ロング・ハロウィーンや英雄の終わりの終わり

自分のこと(バットマンダークナイト=闇騎士)が書かれているから、「ロング・ハロウィーン」を高いが買い、読む。

バットマン : ロング・ハロウィーン ♯1

バットマン : ロング・ハロウィーン ♯1

バットマン : ロング・ハロウィーン ♯2

バットマン : ロング・ハロウィーン ♯2

ま、やっぱ「ダークナイト」の方が面白い。それはなによりも、我が愛しのマシンたちが登場するからであり、ついで、悪役のキャラクターをジョーカーに集約させ、しかもここがやはりすごいことであるが、映画の神様(映画の神様は事実上アメリカ人)が俳優ヒース・レジャー(オーストラリア人)に降臨したからである。


そうはいっても、「ロング・ハロウィーン」なしに「ダークナイト」もありえなかったし、アメコミはいくらかしか読んでいないが、これはやはり驚愕するものである。
 ノワールとかハードボイルドだとかサイコパス・ミステリーとかが好きなひとがどう思うが知らないが、バットマンの黒い影、黒そのもののフォルムには(なぜか→分析すべし)涎がでる。 

 夜中の一時間で速読(?)してしまったため、6400円が一時間で消費された計算になるのだが、これは「ウォッチメン」を映画見に行く前日に読み切ろうとして果たせず、半分しか読めなくて、つまり、映画「ウォッチメン」の前日に漫画「ウォッチメン」の半分を読み、映画を見て帰宅してから漫画の後半部分を読んだことが前景にある。「ウォッチメン」の文字数たるや!

 漫画「ウォッチメン」は読了するのに3時間くらいかかったし、漫画としては「ロング・ハロウィーン」よりすごい。映画としては、「ウォッチメン」より私は「ダークナイト」の方が好きである。
 でもま、「ウォッチメン」もまた漫画・映画ともに、ウルトラ傑作である。
 
 なんだろうか。結局、「英雄=ヒーロ−」の不可能性が前面に出されているからか。
 とくに「ウォッチメン」では、判断の困難さ、選択の優先順序をめぐって絶望と諦め、そして「そうしたくはないが」仲間を殺さざるをえないという、バートルビー的問題設定になっている。また、執筆当時に思想されていた核戦争というハルマゲドン・コンプレックス、終末論的・黙示録的問題設定もあるので、「終わりの終わり」、ということか。
 こうして振り返ると「ウォッチメン」って「神々の黄昏」みたいな…。
 19世紀あるいは「ヨーロッパ」へのピリオドがリヒャルト・ワーグナーであったとすれば、バットマン・シリーズとアラン・ムーアの「ウォッチメン」は20世紀つまりアメリカへのピリオド、とみなせるか…
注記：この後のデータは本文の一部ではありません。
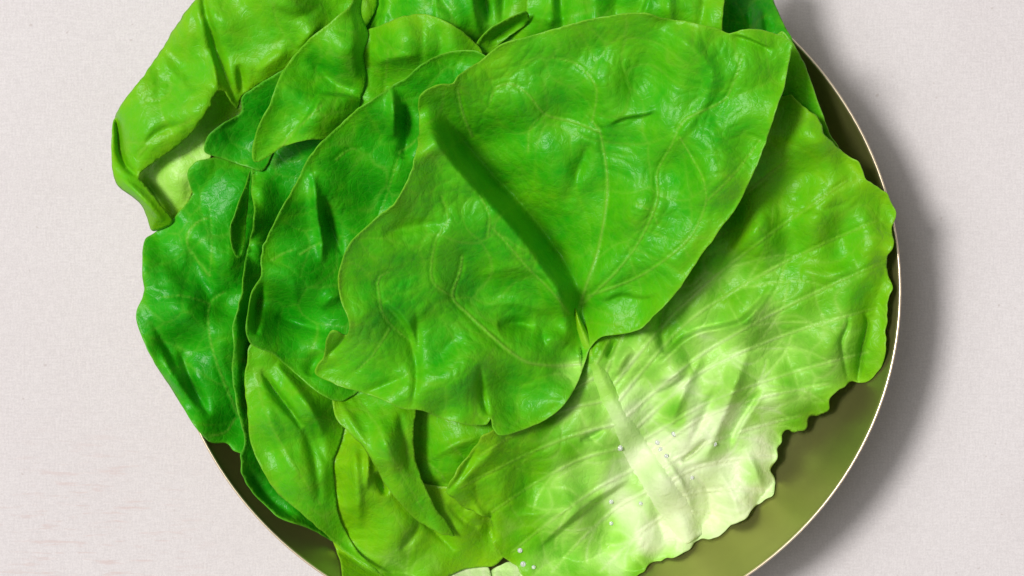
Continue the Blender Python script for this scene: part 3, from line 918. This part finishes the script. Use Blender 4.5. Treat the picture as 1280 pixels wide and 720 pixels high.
U = leaf("pale broken leaf rib just peeping out at the bottom edge, left of the water drops",
    [(545,707),(575,703),(602,704),(612,712),(612,740),(585,755),(540,745)],
    [(545,707,21),(602,704,21),(612,740,18),(540,745,18),(575,720,22)], tone=0.8, seed=109, pucker=(0.1, 30), pale=[(580,720,40,80,0.85)])
U2 = leaf("pale broken leaf rib at the bottom edge directly under the water drops",
    [(614,714),(630,704),(648,702),(662,712),(668,735),(640,750),(614,740)],
    [(614,714,18),(648,702,18),(668,735,15),(614,740,15),(640,720,19)], tone=0.8, seed=113, pucker=(0.1, 30), pale=[(640,720,40,80,0.75)])


# ------------------------------------------------------------------ water drops on the pale leaf
def drop_mesh(r, h):
    V, F = [], []
    n, m = 18, 7
    for i in range(m):
        a = math.pi / 2 * i / (m - 1) if i < m - 1 else math.pi / 2
        for j in range(n):
            t = 2 * math.pi * j / n
            V.append((math.cos(a) * r * math.cos(t) if i < m - 1 else 0.02 * r * math.cos(t),
                      math.cos(a) * r * math.sin(t) if i < m - 1 else 0.02 * r * math.sin(t), math.sin(a) * h))
    F = [(i * n + j, i * n + (j + 1) % n, (i + 1) * n + (j + 1) % n, (i + 1) * n + j) for i in range(m - 1) for j in range(n)]
    F += [tuple(reversed(range(n))), tuple(range((m - 1) * n, m * n))]
    return V, F


def surface_z(px, py):
    best = -1e9
    for q, z, _ in LEAF_Z.values():
        d = ((q - np.array((px, py))) ** 2).sum(1)
        i = d.argmin()
        if d[i] < 9:
            best = max(best, z[i])
    return best


DROPS = [(764,627,4.2, "water drop on the pale leaf, upper of the pair left of the white rib"),
         (764,654,3.8, "water drop on the pale leaf, lower of the pair left of the white rib"),
         (801,629,3.8, "water drop on the left edge of the white rib, beside the left pair"),
         (775,560,5.0, "large water drop alone beside the upper left of the white rib"),
         (843,542,5.2, "large water drop topmost of those to the right of the white rib"),
         (822,553,4.6, "water drop at the top of the slanting row on the white rib"),
         (826,562,4.6, "water drop in the middle of the slanting row on the white rib"),
         (833,570,4.0, "water drop at the bottom of the slanting row on the white rib"),
         (799,578,4.6, "water drop, upper one of the touching pair on the white rib"),
         (806,588,4.2, "water drop, lower one of the touching pair on the white rib"),
         (893,555,4.4, "water drop farthest right, beside the short dark slit"),
         (865,597,3.6, "small water drop on the white base just below the short dark slit"),
         (650,688,4.4, "water drop at the bottom edge, topmost of the cluster of three"),
         (654,705,5.0, "biggest water drop of the cluster of three at the bottom edge"),
         (667,709,3.6, "small water drop, rightmost of the cluster of three at the bottom edge")]
for x, y, r, lab in DROPS:
    zz = surface_z(x, y) * 0.001
    V, Fc = drop_mesh(r * PX * 0.74, r * PX * 0.33)
    X, Y = world_xy(x, y, zz)
    o = link_mesh("water_drop", V, Fc, M_WATER, loc=(X, Y, zz + 0.0001))
    tag(o, lab, "water drop", "water drops on the pale leaf")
 いずれ誰かが書くのだろうし、あるいはすでに誰か書いているのだろうか、日本の漫画とアメコミの様式対照分析をすると面白いかもしれない。
 アメコミはコマ割り(というのだろうか?)がストレート・スクウェアで、かつ、なぜか速度が表象されない。そのことは「ロング・ハロウィーン」に顕著である。日本の漫画では速度を表現する線(速度線?)が過剰なまでに描写されるのに対して、アメコミは静止画主義である。

 ちなみに、私が最も衝撃を受けたアメコミはポール・オースター原作の「シティ・オブ・グラス」である。

シティ・オブ・グラス (Graphic fiction)

シティ・オブ・グラス (Graphic fiction)

 バットマン「イヤーワン」は品切れ(一説では絶版)でどうにも高すぎる。なんで増刷しないのだろうか、売れないのだろうか。むーん。